Today I'll complete the topic of development in education system by Britishers in India,and will also discuss about implications of Education and and efforts in education system in India by Britishers.and if you have any question regarding it so please ask it ,I will try my best to answer you as positive as I can..Thanks
So In
the 1880's the British made an assessment of education in the Central
Provinces and considered the situation far from satisfactory. One
report states that they found the people "thoroughly uneducated
in no part of British India can there be found a population lower or
darker in this respect." There were no places of Indian
learning, "no educated youths anywhere."In the southern
part of the province, for example, there were few educated Maratha
Brahmins to fill government offices, so Indians were drawn from other
provinces and these were considered "foreigners" during
these early years. One of the assessments about education indicates
the British were beginning to form an education policy which
distinguished between different social classes.
Among
the great agricultural community the complete preservation of the
upper and middle classes is, perhaps, a happy circumstance. They are,
indeed, rude and uninstructed, but they exist and maintain their
relative position.
In all districts there is a middle class, a degree below the upper
class, but clearly above the mass of the rustic people. If this
middle class can be gradually enlightened and civilized, it will
serve as a lever to lift up the mass of the people from the slough of
ignorance and apathy.
IMPLICATIONS
OF EDUCATION:
These British assessments
reflect three implications which had significance for the future of
education in the Central Provinces.
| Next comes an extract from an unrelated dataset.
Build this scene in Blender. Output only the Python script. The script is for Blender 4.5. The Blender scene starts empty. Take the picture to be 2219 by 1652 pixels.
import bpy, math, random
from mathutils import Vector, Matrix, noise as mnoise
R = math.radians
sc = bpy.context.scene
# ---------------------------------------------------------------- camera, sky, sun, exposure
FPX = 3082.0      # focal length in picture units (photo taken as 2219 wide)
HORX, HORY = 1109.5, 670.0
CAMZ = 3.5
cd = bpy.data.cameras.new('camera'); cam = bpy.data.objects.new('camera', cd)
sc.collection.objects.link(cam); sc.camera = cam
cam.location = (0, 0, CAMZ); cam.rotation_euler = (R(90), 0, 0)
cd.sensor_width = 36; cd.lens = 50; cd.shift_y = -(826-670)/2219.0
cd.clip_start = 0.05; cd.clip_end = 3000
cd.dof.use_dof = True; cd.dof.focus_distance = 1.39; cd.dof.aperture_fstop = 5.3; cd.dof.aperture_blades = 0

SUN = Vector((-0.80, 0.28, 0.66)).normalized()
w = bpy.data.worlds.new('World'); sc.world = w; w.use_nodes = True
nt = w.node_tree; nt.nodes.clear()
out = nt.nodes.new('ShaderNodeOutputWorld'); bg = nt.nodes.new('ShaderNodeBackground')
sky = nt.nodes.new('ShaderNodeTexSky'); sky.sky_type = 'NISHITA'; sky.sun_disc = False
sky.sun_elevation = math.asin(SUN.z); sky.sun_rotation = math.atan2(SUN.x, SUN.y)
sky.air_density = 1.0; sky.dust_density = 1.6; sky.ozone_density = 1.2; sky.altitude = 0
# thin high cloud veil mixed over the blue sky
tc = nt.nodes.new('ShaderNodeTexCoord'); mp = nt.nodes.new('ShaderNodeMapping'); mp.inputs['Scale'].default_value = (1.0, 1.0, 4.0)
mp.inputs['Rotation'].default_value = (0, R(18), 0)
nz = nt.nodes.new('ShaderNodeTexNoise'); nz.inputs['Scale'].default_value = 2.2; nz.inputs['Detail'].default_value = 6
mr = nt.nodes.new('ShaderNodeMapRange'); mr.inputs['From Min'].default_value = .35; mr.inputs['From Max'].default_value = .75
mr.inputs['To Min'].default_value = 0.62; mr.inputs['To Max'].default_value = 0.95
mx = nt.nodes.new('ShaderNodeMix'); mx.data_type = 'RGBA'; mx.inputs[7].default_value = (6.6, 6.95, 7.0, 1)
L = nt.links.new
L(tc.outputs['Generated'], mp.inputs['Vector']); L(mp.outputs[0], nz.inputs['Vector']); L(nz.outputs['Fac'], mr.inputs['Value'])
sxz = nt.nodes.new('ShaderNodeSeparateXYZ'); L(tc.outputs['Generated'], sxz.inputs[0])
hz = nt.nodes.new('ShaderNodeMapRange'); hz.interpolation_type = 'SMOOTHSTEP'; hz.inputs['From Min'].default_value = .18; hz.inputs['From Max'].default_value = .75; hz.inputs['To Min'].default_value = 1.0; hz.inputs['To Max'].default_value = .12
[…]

First, education al efforts were
to be directed mainly toward the agricultural "middle class,"
whom the British recorded as the village landlords or malguzars.
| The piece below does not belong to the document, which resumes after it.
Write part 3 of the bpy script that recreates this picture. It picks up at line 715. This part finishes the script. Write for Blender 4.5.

Second, it was assumed and educated middle class would raise the
lower classes from their uneducated state. Third, it was intended
that at least some of the newly educated Indians, especially the
Maratha Brahins , would fill subordinate administrative posts.EFFORTS TO ENCOURAGE EDUCATION:
Efforts to encourage
education in the Central Provinces waxed and waned over the six
decades. Already in the early 1860's an education department had been
established with its inspectors, a few government schools and many
aided schools. Chief Commissioner Richard Temple supported education
declaring that "Commissioners, the Deputy Commissioners and
their Assistants are as much responsible for the various Government
schools, great and small in their charge, as they are for the Courts,
the Jails, the Dispensaries and the District roads." There was
an initial period of expansion. During the first decade from
1862-1872, the number of all schools increased from 1210 to 1778,
while the students quadrupled from 21,327 to 82,930. Many local
British officials made extraordinary efforts to promote education in
the late 1860's and early 1870's. Under the persuasion of district
officers some Indians opened private schools. When, later in the
1870's, education began to decline, these same Indians refused to
maintain their schools "except under compulsion." In that
decade (1870's)educational institutions declined by 213 to 1565,
while the number of students rose very slowly, from 82,930 to 89,506.
One explanation for this lack of continual growth was said to be
compulsive policy of the government.